Schema riguardo l'abbattimento del Su-24 russo da parte delle forze turche, dall'archivio del Corriere della Sera |
Con un gesto tanto
clamoroso quanto semplice, gli Usa sono costretti obtorto collo a vedere la
Turchia come partner essenziale, chiudendo
ambedue gli occhi di fronte alla disinvolta politica autoritaria (e
smaccatamente anti-curda) condotta da Erdoğan e adottando una postura più dura
nei confronti del dittatore siriano al-Asad.
Il jet russo abbattuto |
Ma il sultano ha
anche un’altra arma a disposizione
da scagliare contro l’Unione Europea al fine di piegare quest’ultima ai
desiderata di Ankara: una massa biblica
di profughi bramosi di varcare la porta del Vecchio Continente.
Con l’inconsapevole
complicità di una Germania che nel corso del solo 2015 ha accolto al proprio
interno qualcosa come 1,1 milioni di profughi, la Turchia ha ben capito che
l’azzardo morale di scaricare sull’Europa la massa in fuga rappresenta un formidabile strumento di pressione per
spingere le istituzioni comunitarie (disposte a tutto pur di evitare una
situazione di caos sul proprio territorio) a ingoiare qualsiasi rospo.
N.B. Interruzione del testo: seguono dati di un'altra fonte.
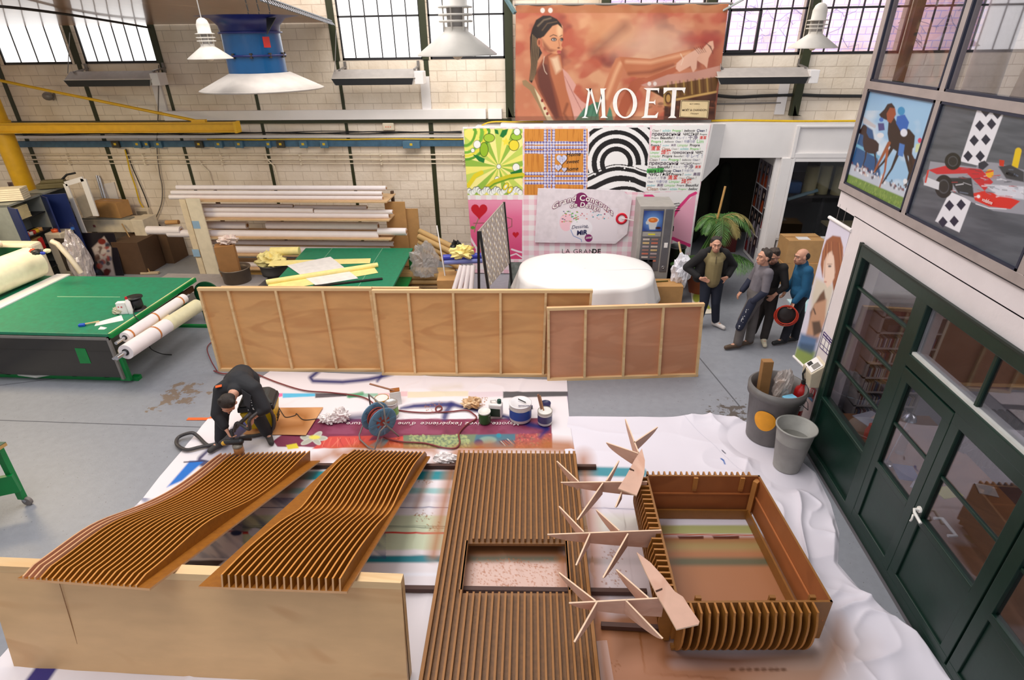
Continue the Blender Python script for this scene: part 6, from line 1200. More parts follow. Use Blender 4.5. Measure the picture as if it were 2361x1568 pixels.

Come scriveva qualche mese fa il prof.Germano Dottori:
«Per convincerci
ad abbandonare al-Asad al suo destino, agevolare il trionfo dell’islam politico
in Medio Oriente e farci contribuire a una sistemazione della Siria
corrispondente ai suoi desideri e alle sue ambizioni, Erdoğan potrebbe aver
scelto di emulare le vecchie pratiche del Colonnello Gheddafi, lasciando che ai
nemici profughi siriani [in
quanto curdi, ndr.] diretti a Lesbo o a Kos si aggiungano altre persone
non gratae, come gli afghani e i pakistani […].
Il dato è questo:
l’Europa si è trovata all’improvviso stretta in una tenaglia, controllata a un
estremo dai turchi, che vogliono la testa di al-Asad» avendo «a disposizione masse di disperati
con i quali gettarci nel caos».
Di fronte a queste
azioni disgustosamente spregiudicate,
la linea adottata dal Paese traino dell’Europa (manco a dirlo la Germania) pare
essere quella di piegarsi al ricatto di Ankara conferendo anzitutto a
quest’ultima denaro sonante e ricercando una difficile solidarietà europea
nella distribuzione dei disperati. Nella speranza che il canto di alcune sirene
nord-europee secondo cui sarebbe legittimo trasformare
le nazioni mediterranee in giganteschi campi profughi (alla stregua di
quanto avveniva con la Libia di Gheddafi) rimanga soltanto un'irricevibile boutade.